Di sana, konflik berkepanjangan antara petani melawan perusahaan pemegang izin hutan tanaman industri berlangsung bertahun-tahun.

“Sejak awal memang sudah sarat masalah. Izin diberikan ke perusahaan, sementara masyarakat sudah menggarap lahan di kawasan itu. Saat yang sama, ketika masyarakat mengusulkan perhutanan sosial di kawasan itu, prosesnya sangat panjang.”

Sebut Irfan, mestinya sebelum mengeluarkan izin, pemerintah harus melihat kondisi lapangan. Jangan sampai terjadi tumpang tindih di dalam kawasan.

Dia pun menyebut meski STN NTB adalah salah satu anggota Pokja Penyelesaian Konflik Tenurial, namun rapat koordinasi yang melibatkan antar instansi dan lembag jarang digelar. Irfan pun meminta agar Dinas LHK lebih pro aktif dalam menjalin koordinasi.

Lain lagi cerita Wahidjan, legal person dari PT Eco Solution Lombok (ESL), sebuah perusahaan yang mendapat konsesi izin lahan di Hutan Sekaroh, Kabupaten Lombok Timur.

Di lapangan pihaknya harus berhadapan dengan petani penggarap, akibatnya terjadilah konflik. Selain itu, mereka juga harus berhadapan dengan mafia tanah.  Sebagian lahan di kawasan hutan itu katanya sudah bersertifikat. Pemilik sertifikat tak sedikit yang merupakan para pejabat.

“Yang kami temukan sendiri ada 31 sertifikat,’’ sebut Wahidjan.

Selain itu, di kawasan Sekaroh ada dua kelompok petani hutan kemasyarakatan (HKm). Kelompok HKm Sekaroh Jaya dan HKm Sekaroh Maju.
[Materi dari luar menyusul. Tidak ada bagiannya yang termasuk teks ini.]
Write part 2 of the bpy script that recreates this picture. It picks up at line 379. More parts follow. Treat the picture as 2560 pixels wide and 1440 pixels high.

Dia curiga, dua kelompok ini sebenarnya orang yang sama, hanya berbeda pengurus saja.

Walhasil, tiga tahun memegang izin, hingga kini perusahaan tak bisa optimal untuk melaksanakan pekerjaan mereka karena konflik lahan. Dia menyebut sebenarnya perusahaan terbuka untuk bermitra dengan warga di Sekaroh. Meski praktiknya hal itu cukup pelik.

“Dulu izin kami dicabut oleh bupati Lombok Timur, tapi kemudian dibatalkan. Kami butuh kepastian hukum.’’

Sebutnya, konflik telah berlangsung selama bertahun-tahun, hingga kini belum pasti kapan masalah itu berakhir. Ini sebutnya indikasi bahwa tata kelola kehutanan di NTB masih jauh dari ideal.